Instruction: Retype the opening lines of the listing below, ending with the line that contains "b.build('overflow_slots', M['slot'], gut)['kind']", and leave out any pictures.

Data section:
****************
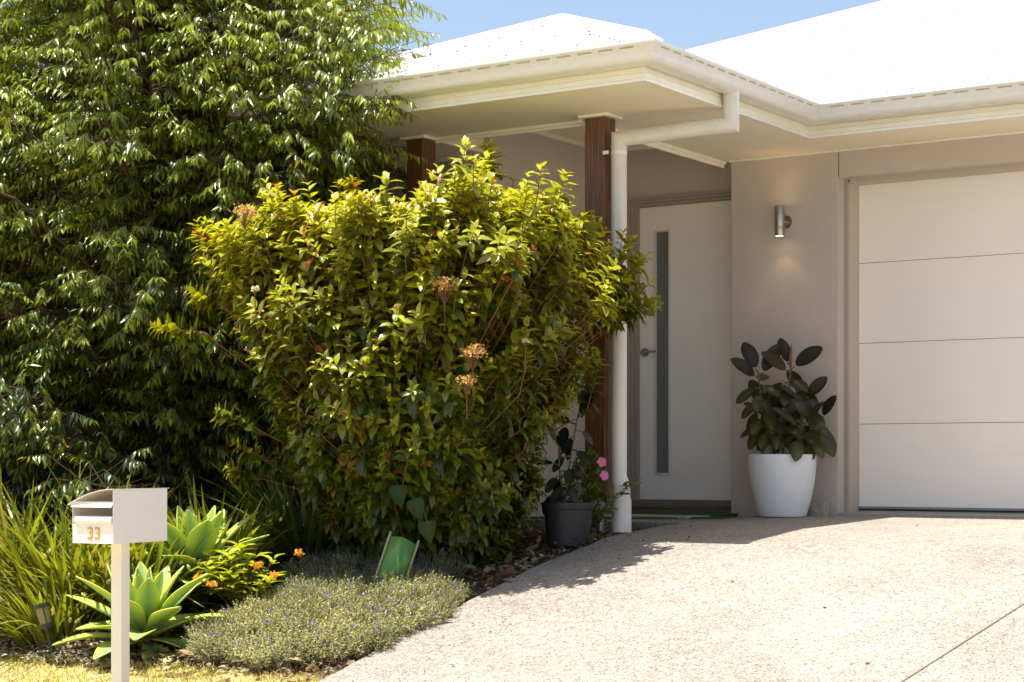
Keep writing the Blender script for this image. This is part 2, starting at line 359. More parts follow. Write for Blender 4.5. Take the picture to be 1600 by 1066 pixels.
# overflow slots stamped along the gutter face
b = MB()
def slots(p0, p1, nrm):
    p0, p1, nrm = Vector(p0), Vector(p1), Vector(nrm); L = (p1-p0).length; d = (p1-p0)/L; s = .06
    while s < L-.1:
        a = p0+d*s+nrm*.1222; c = a+d*.085
        for z0, z1 in [(2.138, 2.146)]:
            b.add([(a.x,a.y,z0),(c.x,c.y,z0),(c.x,c.y,z1),(a.x,a.y,z1), (a.x-nrm.x*.004,a.y-nrm.y*.004,z0),(c.x-nrm.x*.004,c.y-nrm.y*.004,z0),(c.x-nrm.x*.004,c.y-nrm.y*.004,z1),(a.x-nrm.x*.004,a.y-nrm.y*.004,z1)],
                  [(0,1,2,3),(0,4,5,1),(3,2,6,7),(0,3,7,4),(1,5,6,2)])
        s += .128
slots((-7.4,8.34), (-4.60,8.34), (0,-1)); slots((-4.70,8.24), (-4.70,10.27), (1,0)); slots((-4.56,10.39), (7,10.39), (0,-1))
b.build('overflow_slots', M['slot'], gut)['kind'] = 'stuff'

# corrugated roofs: each plane is real corrugated sheet, swept from the eave up to its hip or ridge
PIT = math.tan(R(22)); PI = math.pi
def corr(mb, u0, u1, org, udir, vdir, lo, hi, step=.0095, z0=GZ-.012, amp=.0075):
    n = int((u1-u0)/step); vs = []; fs = []
    nrm = Vector((-vdir[0]*PIT, -vdir[1]*PIT, 1)).normalized()
    for i in range(n+1):
        u = u0+(u1-u0)*i/n; o = nrm*amp*math.cos(2*PI*u/.076)
        for t in (lo(u), hi(u)):
            p = Vector((org[0]+udir[0]*u+vdir[0]*t, org[1]+udir[1]*u+vdir[1]*t, z0+PIT*t))+o; vs.append(tuple(p))
    for i in range(n):
        if hi(u0+(u1-u0)*i/n) > lo(u0+(u1-u0)*i/n)+1e-4 or hi(u0+(u1-u0)*(i+1)/n) > lo(u0+(u1-u0)*(i+1)/n)+1e-4:
            fs.append((2*i, 2*i+2, 2*i+3, 2*i+1))
    mb.add(vs, fs)
def roof(name, planes):
    mb = MB()
    for p in planes: corr(mb, *p)
    o = mb.build(name, M['roof'], house, smooth=True, fix=False); return o
E0 = (-7.49, 8.23); W = 2.90
roof('porch_roof', [
    (0, W, E0, (1,0), (0,1), lambda u: 0, lambda u: min(u, W-u)),
    (0, 3.4, (-4.59, 8.23), (0,1), (-1,0), lambda u: max(0, u-2.04), lambda u: min(u, W/2)),
    (0, 3.4, (-7.49, 8.23), (0,1), (1,0), lambda u: 0, lambda u: min(u, W/2))])
mr = roof('main_roof', [(0, 16.6, (-9.6, 10.28), (1,0), (0,1), lambda u: .5 if 2.6 < u < 4.3 else 0, lambda u: min(u, 6.2)),
    (0, 12, (-9.6, 10.28), (0,1), (1,0), lambda u: 0, lambda u: min(u, 6.2), .038)])
roof('wing_roof', [(0, 12.1, (-19.6, 8.90), (1,0), (0,1), lambda u: 0, lambda u: min(u, 12.1-u), .019),
    (0, 12.1, (-7.5, 8.90), (0,1), (-1,0), lambda u: 0, lambda u: min(u, 12.1-u), .019)])
# ridge and hip cappings
def cap(pts, wdt=.085, name='ridge_capping'):
    mb = MB()
    for a, c in zip(pts[:-1], pts[1:]):
        a, c = Vector(a), Vector(c); d = (c-a).normalized(); s = d.cross(Vector((0,0,1))).normalized(); up = s.cross(d)
        prof = [(-wdt,-.070),(-wdt*1.01,-.022),(-.024,.006),(-.012,.016),(0,.019),(.012,.016),(.024,.006),(wdt*1.01,-.022),(wdt,-.070)]
        vs = [tuple(p+s*x+up*(z+.018)) for p in (a, c) for x, z in prof]; k = len(prof)
        mb.add(vs, [(j, j+1, k+j+1, k+j) for j in range(k-1)]+[tuple(range(k-1,-1,-1)), tuple(range(k,2*k))])
    o = mb.build(name, M['roof'], house, fix=False); return o
ap = (-6.04, 9.68, GZ+PIT*1.45)
cap([(-4.66, 8.30, GZ+PIT*.07), ap, (-7.42, 8.30, GZ+PIT*.07)]); cap([ap, (-6.04, 11.9, ap[2])])
cap([(-9.6, 10.28, GZ), (-3.4, 16.48, GZ+PIT*6.2), (7, 16.48, GZ+PIT*6.2)])
cap([(-19.6, 8.9, GZ), (-13.55, 14.95, GZ+PIT*6.05), (-7.5, 8.9, GZ)])
# rows of roofing screws, and leaf litter lying on the sheets
sc_ = MB()
def screw(x, y, z, r=.013):
    sc_.add([(x+r*math.cos(a), y+r*math.sin(a), z+.010) for a in [i*PI/3 for i in range(6)]] + [(x, y, z+.028)], [(i, (i+1)%6, 6) for i in range(6)])
for row in (.12, .62, 1.2):
    x = -7.4
    while x < -4.6:
        if min(x+7.49, -4.59-x) > row+.05: screw(x, 8.23+row, GZ-.004+PIT*row)
        x += .228
for row in (.10, .95, 1.85, 2.75, 3.65, 4.55):
    x = -9.5
    while x < 6.5:
        if x+9.6 > row+.1: screw(x+rnd.uniform(-.01,.01), 10.28+row, GZ-.004+PIT*row, .015)
        x += .152 if row < .2 else .228
for k in range(20):
    t = .1+k*.27; screw(-9.6+t+.16, 10.28+t+.04, GZ-.002+PIT*t)
for k in range(9):
    t = .12+k*.15; screw(-4.66-t-.1, 8.30+t-.02, GZ+PIT*t)
    screw(-7.42+t+.14, 8.30+t-.02, GZ+PIT*t)
sc_.build('roof_screws', M['screw'], house, fix=False)['kind'] = 'stuff'

# timber posts on galvanised stubs
def post(x0, x1, y0, y1):
    zg = float(gz(y0))
    b = MB(); b.box(x0, x1, y0, y1, -.21, S-.02); p = b.build('timber_post', M['timber'], house, bevel=.003)
    q = MB(); q.box(x0-.03, x1+.03, y0-.03, y1+.03, S-.02, S-.002); q.build('cap_moulding', M['cream'], p, bevel=.003)
    q = MB(); cx, cy = (x0+x1)/2, (y0+y1)/2
    q.tube([(cx, cy, zg-.1), (cx, cy, -.20)], .020, 16); q.box(cx-.05, cx+.05, cy-.05, cy+.05, -.216, -.2105); autosmooth(q.build('steel_stub', M['galv'], p))
post(-5.471, -5.336, 9.01, 9.13); post(-6.750, -6.628, 9.01, 9.15)
# downpipe: outlet, two mitred elbows, offset and the drop to a wide ground adaptor
dp = MB(); dp.tube([(-4.640,9.22,2.08), (-4.640,9.22,1.885), (-4.755,9.19,1.883), (-5.272,9.06,1.845), (-5.272,9.06,-.10)], .045, 24, False)
dpo = dp.build('downpipe', M['pvc'], house, fix=False); autosmooth(dpo, 28)
for z0, z1, r, dx in [(-.40,-.30,.0555,.018), (-.30,-.295,.054,.018), (-.295,-.225,.0555,.018), (-.225,-.21,.0545,.018), (-.21,-.14,.0505,.016)]:
    q = MB(); q.tube([(-5.272+dx,9.06,z0), (-5.272+dx,9.06,z1)], r, 24); autosmooth(q.build('adaptor', M['pvc'], dpo, fix=False))
q = MB(); q.tube([(-5.256,9.06,-.14), (-5.272,9.06,-.085)], [.050,.046], 24); autosmooth(q.build('adaptor', M['pvc'], dpo))
for a_, b_ in [((-4.700,9.20,1.885), (-4.752,9.19,1.884)), ((-5.272,9.06,1.80),(-5.272,9.06,1.806)), ((-4.64,9.22,2.045),(-4.64,9.22,2.05)), ((-5.17,9.085,1.852),(-5.175,9.084,1.8518)), ((-5.272,9.06,-.005),(-5.272,9.06,.0))]:
    q = MB(); q.tube([a_, b_], .0467, 24); autosmooth(q.build('coupling', M['pvc'], dpo))
q = MB(); q.box(-5.345,-5.31,9.0,9.008,1.755,1.775); q.tube([(-5.272,9.06,1.755),(-5.272,9.06,1.775)], .047, 24); autosmooth(q.build('bracket', M['cream'], dpo))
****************
Final result:
Keep writing the Blender script for this image. This is part 2, starting at line 359. More parts follow. Write for Blender 4.5. Take the picture to be 1600 by 1066 pixels.
# overflow slots stamped along the gutter face
b = MB()
def slots(p0, p1, nrm):
    p0, p1, nrm = Vector(p0), Vector(p1), Vector(nrm); L = (p1-p0).length; d = (p1-p0)/L; s = .06
    while s < L-.1:
        a = p0+d*s+nrm*.1222; c = a+d*.085
        for z0, z1 in [(2.138, 2.146)]:
            b.add([(a.x,a.y,z0),(c.x,c.y,z0),(c.x,c.y,z1),(a.x,a.y,z1), (a.x-nrm.x*.004,a.y-nrm.y*.004,z0),(c.x-nrm.x*.004,c.y-nrm.y*.004,z0),(c.x-nrm.x*.004,c.y-nrm.y*.004,z1),(a.x-nrm.x*.004,a.y-nrm.y*.004,z1)],
                  [(0,1,2,3),(0,4,5,1),(3,2,6,7),(0,3,7,4),(1,5,6,2)])
        s += .128
slots((-7.4,8.34), (-4.60,8.34), (0,-1)); slots((-4.70,8.24), (-4.70,10.27), (1,0)); slots((-4.56,10.39), (7,10.39), (0,-1))
b.build('overflow_slots', M['slot'], gut)['kind'] = 'stuff'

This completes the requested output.